The most important arrivals, however, are a group of amateur cave-divers recommended to local authorities by Brit Vernon Unsworth (Lewis Fitz-Gerald), who lives nearby and has mapped the caves.  IT consultant John Volanthe (Colin Farrell) and retired fireman Richard Stanton (Viggo Mortensen) have participated in similar rescue operations in the past, and are the first to respond, and though the Thai squad initially demur at their participation, they eventually relent, and the two men save one diver before finding the team alive but trapped deep in the caverns.

They seriously doubt their ability to bring them out through such a long, narrow tunnel filled with murky, rushing water, however, even after they enlist two more members of their elite group, Chris Jewell (Tom Bateman) and Jason Mallinson (Paul Gleeson) in the effort.  It’s only after they bring in a fifth, an Australian anesthetist named Richard Harris (Joel Edgerton), that they hatch a dangerous plan to try to bring the boys out fully sedated.

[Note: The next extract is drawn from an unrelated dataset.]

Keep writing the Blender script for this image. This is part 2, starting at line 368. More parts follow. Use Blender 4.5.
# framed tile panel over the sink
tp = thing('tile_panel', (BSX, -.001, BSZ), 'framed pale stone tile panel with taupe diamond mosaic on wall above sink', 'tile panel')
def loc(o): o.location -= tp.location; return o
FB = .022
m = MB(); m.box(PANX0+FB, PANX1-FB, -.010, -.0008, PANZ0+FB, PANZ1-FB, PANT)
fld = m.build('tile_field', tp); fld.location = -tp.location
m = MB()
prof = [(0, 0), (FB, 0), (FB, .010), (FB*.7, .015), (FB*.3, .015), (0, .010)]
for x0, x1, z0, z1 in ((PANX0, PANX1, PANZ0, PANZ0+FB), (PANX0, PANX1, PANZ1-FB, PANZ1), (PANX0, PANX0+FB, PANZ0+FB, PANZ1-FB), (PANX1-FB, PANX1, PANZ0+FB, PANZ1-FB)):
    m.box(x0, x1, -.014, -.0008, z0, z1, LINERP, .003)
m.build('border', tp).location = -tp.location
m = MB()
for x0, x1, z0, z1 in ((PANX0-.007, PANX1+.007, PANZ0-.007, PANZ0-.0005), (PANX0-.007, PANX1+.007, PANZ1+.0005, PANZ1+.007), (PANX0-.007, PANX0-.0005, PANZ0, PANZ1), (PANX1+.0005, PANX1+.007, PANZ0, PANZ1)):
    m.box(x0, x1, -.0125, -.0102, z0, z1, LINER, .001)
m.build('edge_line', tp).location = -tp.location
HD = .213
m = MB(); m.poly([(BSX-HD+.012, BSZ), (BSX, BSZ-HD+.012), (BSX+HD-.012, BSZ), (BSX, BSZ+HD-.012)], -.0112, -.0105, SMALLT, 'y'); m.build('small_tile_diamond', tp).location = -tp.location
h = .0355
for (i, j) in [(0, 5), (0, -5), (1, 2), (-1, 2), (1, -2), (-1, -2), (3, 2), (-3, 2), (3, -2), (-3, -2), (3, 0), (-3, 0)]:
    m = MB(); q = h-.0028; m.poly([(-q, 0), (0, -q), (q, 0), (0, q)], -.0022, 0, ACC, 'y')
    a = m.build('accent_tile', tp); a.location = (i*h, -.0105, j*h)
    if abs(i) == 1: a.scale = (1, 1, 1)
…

Howard, his actors and his technical team do an excellent job of dramatizing the difficulty of the operation, capturing the claustrophobic nature of the caves and the hazards of navigating them, especially when pulling along a fully unconscious boy whose breathing has to be constantly attended to; one can only imagine the stress the shoot must have involved.  The occasional use of maps and timing indications helps to keep the action clear, while Mortensen, Farrell and Edgerton in particular create credible characters, the interplay between gruff Stanton, tense Volanthe and Harris, who agonizes over the feasibility of their plan, especially well caught.  Bateman gets his chance to shine in a scene when he gets lost transporting one of the boys to safety.

Inevitably there’s a touch of the familiar “white savior” cliché to the action, but Nicholson and Howard compensate by shifting attention to others engaged in the overall operation—not so much other international visitors (the American military gets only a brief mention), but local heroes.  Natisri and those who assist him are periodically shown doing yeoman service to deter further flooding, and the death of one of the Thai SEALS, Saman Kunan (Sukollawat Kanarot) is depicted with both tension and dignity.  The visit of revered Buddhist monk Kruba Boonchum (U Gambira) to pray at the shrine is treated with similar grace.  And while encapsulating the plight of the parents of the boys by focusing on the single figure of Chai’s mother (Pattrakorn Tungsupakul) is a rather weak gesture, even the governor is portrayed as a principled individual willing to make hard choices despite the knowledge that he’s a pawn in a wider political game.  One might wish for greater nuance in the depiction of the boys—only Chai and the coach (Teeradon Supapunpinyo) receive much focus—but as a group they’re certainly kids you can’t help but admire and root for.  The same applies to the folks outside waiting for news.

“Thirteen Lives” is unabashedly uplifting, a panegyric to international cooperation in a good cause—in other words, a Ron Howard movie, and one that’s exceptionally well done.  If you’d prefer to watch a take on such a tragedy told from the opposite extreme of the cynicism spectrum, there’s always Billy Wilder’s “Ace in the Hole.”